Canadian oil producers may face increased carbon taxes on top of the prolonged slump in oil prices.
The development costs for Canada’s oil-sands reserves are among the highest in the world. This coupled with the potential higher carbon tax as well as President Obama’s rejection of the Keystone XL Pipeline (designed to transport oil-sands production to the United States) last week have a negative impact on Canadian producers.
The new taxes are designed to rein in greenhouse-gas emissions. There is a United Nations climate-change conference in Paris, France beginning November 30. Canadian and other multinational oil companies operating in Canada are watching the conference to see what recommendations come from it that might influence the Canadian government, which has come out publicly placing climate change on the forefront with the election of Prime Minister Justin Trudeau.
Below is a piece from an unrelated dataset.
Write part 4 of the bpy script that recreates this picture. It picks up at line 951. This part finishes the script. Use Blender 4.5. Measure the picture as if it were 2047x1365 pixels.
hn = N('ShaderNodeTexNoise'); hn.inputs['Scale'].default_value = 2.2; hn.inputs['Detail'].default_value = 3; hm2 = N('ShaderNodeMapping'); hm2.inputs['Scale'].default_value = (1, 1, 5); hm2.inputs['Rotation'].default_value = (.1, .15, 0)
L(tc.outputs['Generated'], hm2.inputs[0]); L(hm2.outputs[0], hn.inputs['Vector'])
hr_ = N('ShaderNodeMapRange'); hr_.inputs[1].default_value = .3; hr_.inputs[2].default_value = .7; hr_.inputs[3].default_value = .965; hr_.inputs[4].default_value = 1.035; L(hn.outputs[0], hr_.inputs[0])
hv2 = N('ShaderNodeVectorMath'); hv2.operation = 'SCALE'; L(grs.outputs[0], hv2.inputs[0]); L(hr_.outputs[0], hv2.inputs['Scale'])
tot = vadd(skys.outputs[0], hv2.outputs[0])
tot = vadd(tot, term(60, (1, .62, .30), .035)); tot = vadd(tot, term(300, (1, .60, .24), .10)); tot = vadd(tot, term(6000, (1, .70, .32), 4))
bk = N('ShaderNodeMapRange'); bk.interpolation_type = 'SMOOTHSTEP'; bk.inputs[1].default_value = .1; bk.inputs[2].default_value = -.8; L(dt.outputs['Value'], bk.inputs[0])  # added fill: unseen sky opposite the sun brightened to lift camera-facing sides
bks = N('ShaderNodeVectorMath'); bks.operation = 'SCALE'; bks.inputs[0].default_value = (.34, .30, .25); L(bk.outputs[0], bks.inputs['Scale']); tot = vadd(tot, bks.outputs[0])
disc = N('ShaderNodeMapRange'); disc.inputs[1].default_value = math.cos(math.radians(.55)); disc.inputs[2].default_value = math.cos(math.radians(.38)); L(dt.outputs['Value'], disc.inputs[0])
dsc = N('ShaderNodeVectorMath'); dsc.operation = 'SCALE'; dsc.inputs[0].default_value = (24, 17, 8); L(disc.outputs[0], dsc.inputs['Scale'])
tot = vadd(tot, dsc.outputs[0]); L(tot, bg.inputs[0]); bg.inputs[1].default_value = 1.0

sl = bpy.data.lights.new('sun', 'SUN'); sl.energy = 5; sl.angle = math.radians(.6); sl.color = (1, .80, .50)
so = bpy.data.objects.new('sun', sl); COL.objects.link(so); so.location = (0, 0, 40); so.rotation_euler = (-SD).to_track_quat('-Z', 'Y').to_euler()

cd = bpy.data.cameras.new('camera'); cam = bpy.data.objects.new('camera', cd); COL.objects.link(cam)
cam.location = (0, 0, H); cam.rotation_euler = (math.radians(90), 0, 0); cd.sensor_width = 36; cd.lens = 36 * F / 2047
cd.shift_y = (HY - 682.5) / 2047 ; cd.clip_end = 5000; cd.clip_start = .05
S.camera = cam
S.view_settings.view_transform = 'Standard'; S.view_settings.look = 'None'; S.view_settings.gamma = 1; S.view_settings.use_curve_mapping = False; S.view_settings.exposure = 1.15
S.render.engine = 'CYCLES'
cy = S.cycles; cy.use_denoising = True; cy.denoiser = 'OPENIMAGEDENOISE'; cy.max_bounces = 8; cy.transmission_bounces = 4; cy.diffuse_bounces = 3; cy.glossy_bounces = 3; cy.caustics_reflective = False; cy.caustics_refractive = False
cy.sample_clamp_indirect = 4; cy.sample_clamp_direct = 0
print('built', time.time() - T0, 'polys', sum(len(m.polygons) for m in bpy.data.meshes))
Production from the oil sands reserves is considered by some as one of the higher-intensity greenhouse-gas producers of any oil fields. Production from the oil sands has been increasing steadily in the past several years under previous provincial governments as well as the Canadian federal government that played down climate-change risks and ignored calls from environmental groups and opposition politicians for tougher rules on carbon-dioxide emissions.
The main oil and gas industry lobby, the Canadian Association of Petroleum Producers, is urging regulators to offset any additional cost from climate-policy changes with a cut in royalties owed to Alberta’s government from oil and gas output from provincial lands.